State Engineer Tom Blaine said he is hopeful from ongoing settlement talks that a 2019 priority call on Pecos River waters can be avoided even as drought conditions continue throughout the state.

“We try to do everything we can before going to a priority call, and I will continue to do everything I can even up to the day, if a priority call happens,” said Blaine. “I am very optimistic about the way settlement talks are going and some things we are talking about. Are we there yet? No.”

Blaine, head of the state department that determines water usage and rights in New Mexico, was in Roswell Tuesday morning to talk with board members of the Pecos Valley Artesian Conservancy District, one of the parties involved in a complicated, long-standing lawsuit over Pecos River waters — the Lewis Litigation — originally filed in 1956 but taking many iterations over the years even after some agreements were reached.

Blaine and others from the New Mexico Office of the State Engineer were scheduled to attend a similar meeting later Tuesday with board members of one of the defendants in the suit, the Carlsbad Irrigation District.

Settlement talks between the Pecos Valley and Carlsbad districts have been going on for years and may continue to do so, Blaine said. The talks also involve the U.S. Bureau of Reclamation and the Interstate Stream Commission. Typically various members of those groups meet at least quarterly.

John Longworth, director of the Interstate Stream Commission, said a new development arising from the talks is the possibility of bifurcating 2019 water usage concerns from long-term issues.

“We can’t solve both at once, so we are looking at the immediate versus looking at the long-term,” he said.

Board member Dick Smith said another sign of progress is that PVACD has done a better job of reducing Pecos River water use in accordance with prior agreements reached in the case.

He also noted that the district has purchased water rights within the Carlsbad district to lessen impacts on locals should a priority call occur.

With significant drought in the area, the likelihood of the Carlsbad district making a priority call next year has increased.

“If we have another winter like we did this past year,” Blaine said after the meeting, “it will be very difficult to administer water rights.”

A priority call would mean that farmers, ranchers and businesses who are part of the Pecos Valley Artesian Conservation District would have to wait until the Carlsbad district, typically considered to have senior rights to the Pecos River, has received all of its allotted water.

But there is debate over who has senior rights.
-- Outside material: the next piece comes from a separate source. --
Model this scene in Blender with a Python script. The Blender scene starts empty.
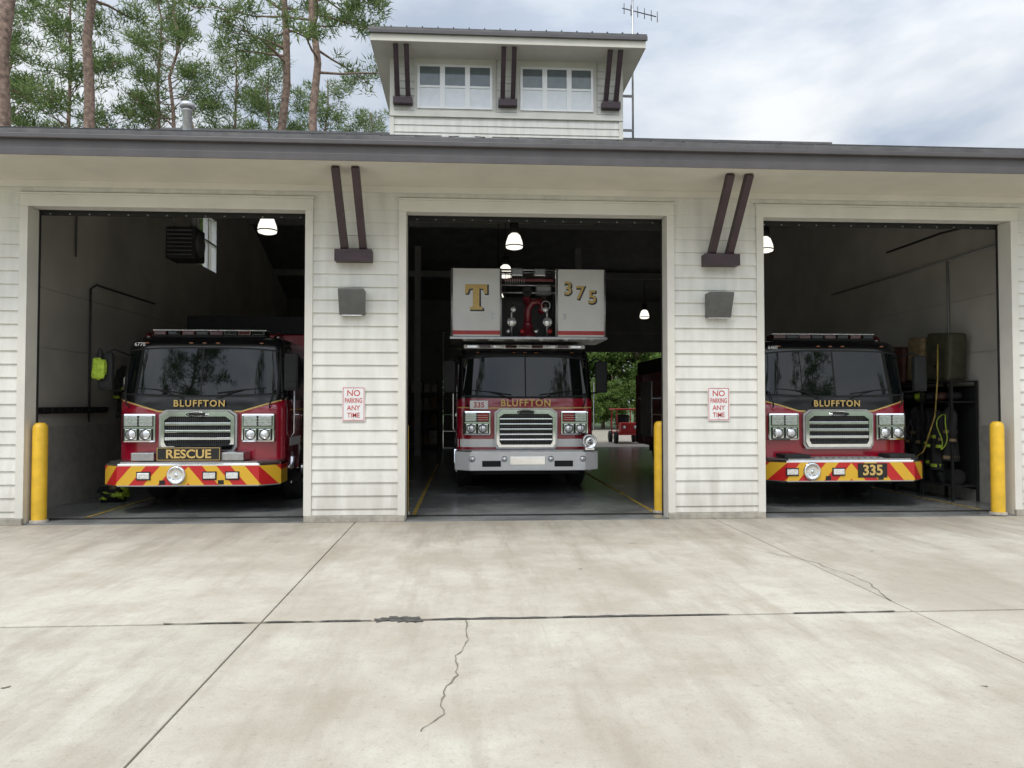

According to PVACD board members, thousands of acres in the local district can claim water rights from earlier dates than those asserted by the Carlsbad district.
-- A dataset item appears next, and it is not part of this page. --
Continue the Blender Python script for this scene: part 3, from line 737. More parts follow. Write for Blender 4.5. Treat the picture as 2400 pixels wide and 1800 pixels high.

Blaine said his office is in the process now of developing a list of water rights and priority dates to use in case of a priority call.

Absent such a list, he said, his office uses whatever information it has on hand to determine who has rights and the order of those rights.

“If we had the resources, it (the list) would already have be done,” he said. “That is a continuing work in progress.”

Discussions also occurred over whether additional water usage should be allowed from the Carlsbad underground water basin. State Land Commissioner Aubrey Dunn and some PVACD board members oppose new allotments.

Blaine was unwilling to commit to barring future claims, saying that language of the state constitution favors allowing the usage of water for “beneficial” use.

“Closing a basin is a draconian method of just stopping all appropriations when, in fact, there may be areas that water can be appropriated without impediment,” he said.